**What the task requires:** Can the data below be set down again exactly, line for line?

**Supplied information:**

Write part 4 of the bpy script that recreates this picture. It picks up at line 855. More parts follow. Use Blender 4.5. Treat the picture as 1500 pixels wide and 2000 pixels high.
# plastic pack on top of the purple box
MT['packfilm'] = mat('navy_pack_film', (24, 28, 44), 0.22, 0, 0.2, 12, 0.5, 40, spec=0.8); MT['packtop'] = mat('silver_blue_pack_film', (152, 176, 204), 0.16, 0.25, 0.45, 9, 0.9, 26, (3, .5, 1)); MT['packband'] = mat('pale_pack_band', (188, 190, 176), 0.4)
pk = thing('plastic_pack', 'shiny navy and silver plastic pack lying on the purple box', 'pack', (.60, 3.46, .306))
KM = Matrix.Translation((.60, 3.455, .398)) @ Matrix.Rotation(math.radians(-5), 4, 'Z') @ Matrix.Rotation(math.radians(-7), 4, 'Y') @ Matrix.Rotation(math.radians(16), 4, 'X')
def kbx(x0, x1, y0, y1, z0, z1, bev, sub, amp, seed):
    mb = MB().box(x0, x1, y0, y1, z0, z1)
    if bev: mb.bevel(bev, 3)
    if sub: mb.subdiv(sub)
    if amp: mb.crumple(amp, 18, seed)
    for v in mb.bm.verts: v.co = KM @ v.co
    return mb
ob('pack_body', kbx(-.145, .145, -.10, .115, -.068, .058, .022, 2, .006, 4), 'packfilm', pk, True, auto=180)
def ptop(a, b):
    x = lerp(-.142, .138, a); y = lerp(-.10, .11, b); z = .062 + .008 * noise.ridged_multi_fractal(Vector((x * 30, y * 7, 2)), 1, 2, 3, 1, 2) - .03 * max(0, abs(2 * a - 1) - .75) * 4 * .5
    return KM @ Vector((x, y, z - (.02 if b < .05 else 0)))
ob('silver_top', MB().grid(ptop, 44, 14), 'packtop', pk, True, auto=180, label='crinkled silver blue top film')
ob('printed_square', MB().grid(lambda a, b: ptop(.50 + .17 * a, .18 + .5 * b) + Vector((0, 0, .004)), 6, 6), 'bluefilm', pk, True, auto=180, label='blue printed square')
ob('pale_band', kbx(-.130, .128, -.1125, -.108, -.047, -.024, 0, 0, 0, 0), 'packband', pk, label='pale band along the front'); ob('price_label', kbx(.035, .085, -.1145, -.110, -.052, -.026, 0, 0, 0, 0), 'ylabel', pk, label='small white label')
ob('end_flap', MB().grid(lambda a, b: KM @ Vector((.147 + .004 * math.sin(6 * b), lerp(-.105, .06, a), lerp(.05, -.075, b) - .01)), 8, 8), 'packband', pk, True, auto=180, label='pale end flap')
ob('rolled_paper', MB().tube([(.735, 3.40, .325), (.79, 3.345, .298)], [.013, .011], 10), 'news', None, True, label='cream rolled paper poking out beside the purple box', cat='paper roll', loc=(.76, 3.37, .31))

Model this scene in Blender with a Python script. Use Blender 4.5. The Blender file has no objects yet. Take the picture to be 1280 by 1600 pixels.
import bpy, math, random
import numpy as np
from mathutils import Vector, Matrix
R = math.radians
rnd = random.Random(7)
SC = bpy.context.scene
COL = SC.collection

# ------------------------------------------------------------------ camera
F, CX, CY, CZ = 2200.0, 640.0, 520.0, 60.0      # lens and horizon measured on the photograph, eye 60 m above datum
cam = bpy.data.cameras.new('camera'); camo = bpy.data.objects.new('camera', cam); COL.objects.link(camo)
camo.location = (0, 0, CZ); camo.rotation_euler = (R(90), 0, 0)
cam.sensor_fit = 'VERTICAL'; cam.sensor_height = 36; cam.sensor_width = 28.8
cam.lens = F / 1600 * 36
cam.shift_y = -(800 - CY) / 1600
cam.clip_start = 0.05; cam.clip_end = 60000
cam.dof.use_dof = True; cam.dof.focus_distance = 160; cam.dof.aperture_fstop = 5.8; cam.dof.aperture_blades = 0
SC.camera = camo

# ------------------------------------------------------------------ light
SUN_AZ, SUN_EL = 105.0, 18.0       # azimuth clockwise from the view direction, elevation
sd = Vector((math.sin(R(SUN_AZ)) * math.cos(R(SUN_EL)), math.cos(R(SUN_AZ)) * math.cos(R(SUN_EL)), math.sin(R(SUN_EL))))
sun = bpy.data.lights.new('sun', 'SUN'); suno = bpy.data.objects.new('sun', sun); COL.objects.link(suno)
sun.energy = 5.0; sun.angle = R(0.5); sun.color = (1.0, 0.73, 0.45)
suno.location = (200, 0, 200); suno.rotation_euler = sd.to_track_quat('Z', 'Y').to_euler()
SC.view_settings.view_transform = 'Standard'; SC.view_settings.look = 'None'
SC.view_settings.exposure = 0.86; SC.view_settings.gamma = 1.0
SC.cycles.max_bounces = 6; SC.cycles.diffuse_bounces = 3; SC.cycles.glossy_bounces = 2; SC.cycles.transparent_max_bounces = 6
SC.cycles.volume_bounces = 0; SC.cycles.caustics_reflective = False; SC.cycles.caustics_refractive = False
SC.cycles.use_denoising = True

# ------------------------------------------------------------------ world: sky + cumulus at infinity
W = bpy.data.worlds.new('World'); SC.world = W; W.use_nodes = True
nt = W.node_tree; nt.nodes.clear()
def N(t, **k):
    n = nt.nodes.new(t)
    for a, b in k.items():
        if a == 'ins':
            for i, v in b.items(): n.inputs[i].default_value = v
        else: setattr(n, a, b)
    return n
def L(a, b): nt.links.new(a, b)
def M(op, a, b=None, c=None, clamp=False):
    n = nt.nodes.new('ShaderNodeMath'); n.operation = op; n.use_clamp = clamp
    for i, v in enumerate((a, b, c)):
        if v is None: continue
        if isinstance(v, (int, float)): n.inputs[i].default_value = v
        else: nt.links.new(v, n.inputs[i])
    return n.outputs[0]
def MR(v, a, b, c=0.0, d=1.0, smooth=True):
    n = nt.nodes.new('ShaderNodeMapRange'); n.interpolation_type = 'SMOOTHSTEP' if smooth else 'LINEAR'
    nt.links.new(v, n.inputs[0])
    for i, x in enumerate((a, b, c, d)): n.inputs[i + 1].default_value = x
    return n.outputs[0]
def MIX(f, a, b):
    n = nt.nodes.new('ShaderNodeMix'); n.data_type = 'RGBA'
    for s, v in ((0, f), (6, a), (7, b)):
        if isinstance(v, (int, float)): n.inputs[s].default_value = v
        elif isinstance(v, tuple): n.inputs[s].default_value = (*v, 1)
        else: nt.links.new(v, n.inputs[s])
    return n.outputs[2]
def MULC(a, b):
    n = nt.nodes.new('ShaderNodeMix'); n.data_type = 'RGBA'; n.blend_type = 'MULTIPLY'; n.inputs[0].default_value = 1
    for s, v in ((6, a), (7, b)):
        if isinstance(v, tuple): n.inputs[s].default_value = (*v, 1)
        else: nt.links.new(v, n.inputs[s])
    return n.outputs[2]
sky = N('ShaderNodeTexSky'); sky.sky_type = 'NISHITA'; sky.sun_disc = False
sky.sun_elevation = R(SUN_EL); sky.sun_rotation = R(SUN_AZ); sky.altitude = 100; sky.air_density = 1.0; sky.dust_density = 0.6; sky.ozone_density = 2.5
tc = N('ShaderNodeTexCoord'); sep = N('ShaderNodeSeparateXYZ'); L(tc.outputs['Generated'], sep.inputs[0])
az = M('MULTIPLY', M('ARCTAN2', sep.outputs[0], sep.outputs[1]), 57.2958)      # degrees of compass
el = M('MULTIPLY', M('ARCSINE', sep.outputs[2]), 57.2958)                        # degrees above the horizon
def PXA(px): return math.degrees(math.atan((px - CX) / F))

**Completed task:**
Write part 4 of the bpy script that recreates this picture. It picks up at line 855. More parts follow. Use Blender 4.5. Treat the picture as 1500 pixels wide and 2000 pixels high.
# plastic pack on top of the purple box
MT['packfilm'] = mat('navy_pack_film', (24, 28, 44), 0.22, 0, 0.2, 12, 0.5, 40, spec=0.8); MT['packtop'] = mat('silver_blue_pack_film', (152, 176, 204), 0.16, 0.25, 0.45, 9, 0.9, 26, (3, .5, 1)); MT['packband'] = mat('pale_pack_band', (188, 190, 176), 0.4)
pk = thing('plastic_pack', 'shiny navy and silver plastic pack lying on the purple box', 'pack', (.60, 3.46, .306))
KM = Matrix.Translation((.60, 3.455, .398)) @ Matrix.Rotation(math.radians(-5), 4, 'Z') @ Matrix.Rotation(math.radians(-7), 4, 'Y') @ Matrix.Rotation(math.radians(16), 4, 'X')
def kbx(x0, x1, y0, y1, z0, z1, bev, sub, amp, seed):
    mb = MB().box(x0, x1, y0, y1, z0, z1)
    if bev: mb.bevel(bev, 3)
    if sub: mb.subdiv(sub)
    if amp: mb.crumple(amp, 18, seed)
    for v in mb.bm.verts: v.co = KM @ v.co
    return mb
ob('pack_body', kbx(-.145, .145, -.10, .115, -.068, .058, .022, 2, .006, 4), 'packfilm', pk, True, auto=180)
def ptop(a, b):
    x = lerp(-.142, .138, a); y = lerp(-.10, .11, b); z = .062 + .008 * noise.ridged_multi_fractal(Vector((x * 30, y * 7, 2)), 1, 2, 3, 1, 2) - .03 * max(0, abs(2 * a - 1) - .75) * 4 * .5
    return KM @ Vector((x, y, z - (.02 if b < .05 else 0)))
ob('silver_top', MB().grid(ptop, 44, 14), 'packtop', pk, True, auto=180, label='crinkled silver blue top film')
ob('printed_square', MB().grid(lambda a, b: ptop(.50 + .17 * a, .18 + .5 * b) + Vector((0, 0, .004)), 6, 6), 'bluefilm', pk, True, auto=180, label='blue printed square')
ob('pale_band', kbx(-.130, .128, -.1125, -.108, -.047, -.024, 0, 0, 0, 0), 'packband', pk, label='pale band along the front'); ob('price_label', kbx(.035, .085, -.1145, -.110, -.052, -.026, 0, 0, 0, 0), 'ylabel', pk, label='small white label')
ob('end_flap', MB().grid(lambda a, b: KM @ Vector((.147 + .004 * math.sin(6 * b), lerp(-.105, .06, a), lerp(.05, -.075, b) - .01)), 8, 8), 'packband', pk, True, auto=180, label='pale end flap')
ob('rolled_paper', MB().tube([(.735, 3.40, .325), (.79, 3.345, .298)], [.013, .011], 10), 'news', None, True, label='cream rolled paper poking out beside the purple box', cat='paper roll', loc=(.76, 3.37, .31))

Model this scene in Blender with a Python script. Use Blender 4.5. The Blender file has no objects yet. Take the picture to be 1280 by 1600 pixels.
import bpy, math, random
import numpy as np
from mathutils import Vector, Matrix
R = math.radians
rnd = random.Random(7)
SC = bpy.context.scene
COL = SC.collection

# ------------------------------------------------------------------ camera
F, CX, CY, CZ = 2200.0, 640.0, 520.0, 60.0      # lens and horizon measured on the photograph, eye 60 m above datum
cam = bpy.data.cameras.new('camera'); camo = bpy.data.objects.new('camera', cam); COL.objects.link(camo)
camo.location = (0, 0, CZ); camo.rotation_euler = (R(90), 0, 0)
cam.sensor_fit = 'VERTICAL'; cam.sensor_height = 36; cam.sensor_width = 28.8
cam.lens = F / 1600 * 36
cam.shift_y = -(800 - CY) / 1600
cam.clip_start = 0.05; cam.clip_end = 60000
cam.dof.use_dof = True; cam.dof.focus_distance = 160; cam.dof.aperture_fstop = 5.8; cam.dof.aperture_blades = 0
SC.camera = camo

# ------------------------------------------------------------------ light
SUN_AZ, SUN_EL = 105.0, 18.0       # azimuth clockwise from the view direction, elevation
sd = Vector((math.sin(R(SUN_AZ)) * math.cos(R(SUN_EL)), math.cos(R(SUN_AZ)) * math.cos(R(SUN_EL)), math.sin(R(SUN_EL))))
sun = bpy.data.lights.new('sun', 'SUN'); suno = bpy.data.objects.new('sun', sun); COL.objects.link(suno)
sun.energy = 5.0; sun.angle = R(0.5); sun.color = (1.0, 0.73, 0.45)
suno.location = (200, 0, 200); suno.rotation_euler = sd.to_track_quat('Z', 'Y').to_euler()
SC.view_settings.view_transform = 'Standard'; SC.view_settings.look = 'None'
SC.view_settings.exposure = 0.86; SC.view_settings.gamma = 1.0
SC.cycles.max_bounces = 6; SC.cycles.diffuse_bounces = 3; SC.cycles.glossy_bounces = 2; SC.cycles.transparent_max_bounces = 6
SC.cycles.volume_bounces = 0; SC.cycles.caustics_reflective = False; SC.cycles.caustics_refractive = False
SC.cycles.use_denoising = True

# ------------------------------------------------------------------ world: sky + cumulus at infinity
W = bpy.data.worlds.new('World'); SC.world = W; W.use_nodes = True
nt = W.node_tree; nt.nodes.clear()
def N(t, **k):
    n = nt.nodes.new(t)
    for a, b in k.items():
        if a == 'ins':
            for i, v in b.items(): n.inputs[i].default_value = v
        else: setattr(n, a, b)
    return n
def L(a, b): nt.links.new(a, b)
def M(op, a, b=None, c=None, clamp=False):
    n = nt.nodes.new('ShaderNodeMath'); n.operation = op; n.use_clamp = clamp
    for i, v in enumerate((a, b, c)):
        if v is None: continue
        if isinstance(v, (int, float)): n.inputs[i].default_value = v
        else: nt.links.new(v, n.inputs[i])
    return n.outputs[0]
def MR(v, a, b, c=0.0, d=1.0, smooth=True):
    n = nt.nodes.new('ShaderNodeMapRange'); n.interpolation_type = 'SMOOTHSTEP' if smooth else 'LINEAR'
    nt.links.new(v, n.inputs[0])
    for i, x in enumerate((a, b, c, d)): n.inputs[i + 1].default_value = x
    return n.outputs[0]
def MIX(f, a, b):
    n = nt.nodes.new('ShaderNodeMix'); n.data_type = 'RGBA'
    for s, v in ((0, f), (6, a), (7, b)):
        if isinstance(v, (int, float)): n.inputs[s].default_value = v
        elif isinstance(v, tuple): n.inputs[s].default_value = (*v, 1)
        else: nt.links.new(v, n.inputs[s])
    return n.outputs[2]
def MULC(a, b):
    n = nt.nodes.new('ShaderNodeMix'); n.data_type = 'RGBA'; n.blend_type = 'MULTIPLY'; n.inputs[0].default_value = 1
    for s, v in ((6, a), (7, b)):
        if isinstance(v, tuple): n.inputs[s].default_value = (*v, 1)
        else: nt.links.new(v, n.inputs[s])
    return n.outputs[2]
sky = N('ShaderNodeTexSky'); sky.sky_type = 'NISHITA'; sky.sun_disc = False
sky.sun_elevation = R(SUN_EL); sky.sun_rotation = R(SUN_AZ); sky.altitude = 100; sky.air_density = 1.0; sky.dust_density = 0.6; sky.ozone_density = 2.5
tc = N('ShaderNodeTexCoord'); sep = N('ShaderNodeSeparateXYZ'); L(tc.outputs['Generated'], sep.inputs[0])
az = M('MULTIPLY', M('ARCTAN2', sep.outputs[0], sep.outputs[1]), 57.2958)      # degrees of compass
el = M('MULTIPLY', M('ARCSINE', sep.outputs[2]), 57.2958)                        # degrees above the horizon
def PXA(px): return math.degrees(math.atan((px - CX) / F))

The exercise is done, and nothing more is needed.